O cenário mais pessimista é baseado nas tendências atuais de desmatamento e emissões de CO2, considerando a ausência de ações mitigadoras ou o aumento da governança. Um dos mapas apresentados no estudo mostra a Amazônia divida ao meio no cenário mais pessimista.

Uma das metades, formada pelas porções leste, sul e sudeste da Amazônia, aparece severamente fragmentada e, a outra metade, formada pelas porções norte, central e oeste, aparece com um formato ainda contínuo.

ESPÉCIES DEVEM TER DIFICULDADE DE ENCONTRAR NOVOS AMBIENTES

Segundo Hans ter Steege, espécies como a E. falcata podem ter grande dificuldade de encontrar novos ambientes no futuro. As árvores desta espécie não conseguem espalhar suas sementes a mais do que 15 metros de distância e seus indivíduos precisam de cerca de um século para atingirem a maturidade.

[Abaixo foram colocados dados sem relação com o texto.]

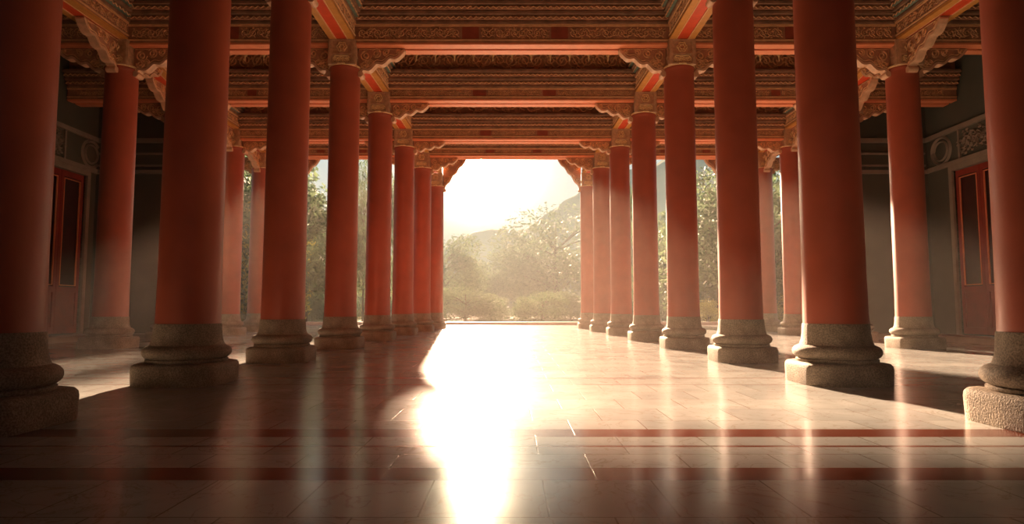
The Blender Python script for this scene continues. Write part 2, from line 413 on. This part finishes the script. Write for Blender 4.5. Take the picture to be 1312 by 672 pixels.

“Muitas populações de espécies movem-se lentamente. Eu comumente leio artigos inferindo que, devido às mudanças climáticas, alguns tipos de florestas serão encontrados em outras regiões em 2050. Mas como estas florestas podem ao menos chegar lá? Elas pegarão um trem?”, questionou.

Apesar dos resultados alarmantes, o estudo destaca o importante papel da rede de áreas protegidas da Amazônia. Estas áreas podem prevenir a redução da riqueza de espécies em relação às previsões dos impactos futuros.

Os autores acrescentam que o cenário mais pessimista aparenta ser cada vez mais realista, pois o desmatamento na Amazônia está aumentando novamente e os esforços atuais para limitar o aquecimento global são claramente insuficientes.

RISCO PELA ELIMINAÇÃO DA RESERVA LEGAL

Segundo Ima Vieira, vale a pena destacar que a floresta amazônica corre um grande risco por conta da aprovação do Projeto de Lei 2362/2019 no Brasil, que propõe a eliminação da reserva legal nas propriedades rurais.


“Se isso acontecer, cerca de 89 milhões de hectares podem ser diretamente ameaçados pelo desmatado na Amazônia”, alarmou Ima. “É fundamental o avanço da governança ambiental na região, considerando as áreas protegidas e as reservas legais como instrumentos complementares da proteção da biodiversidade”, completou.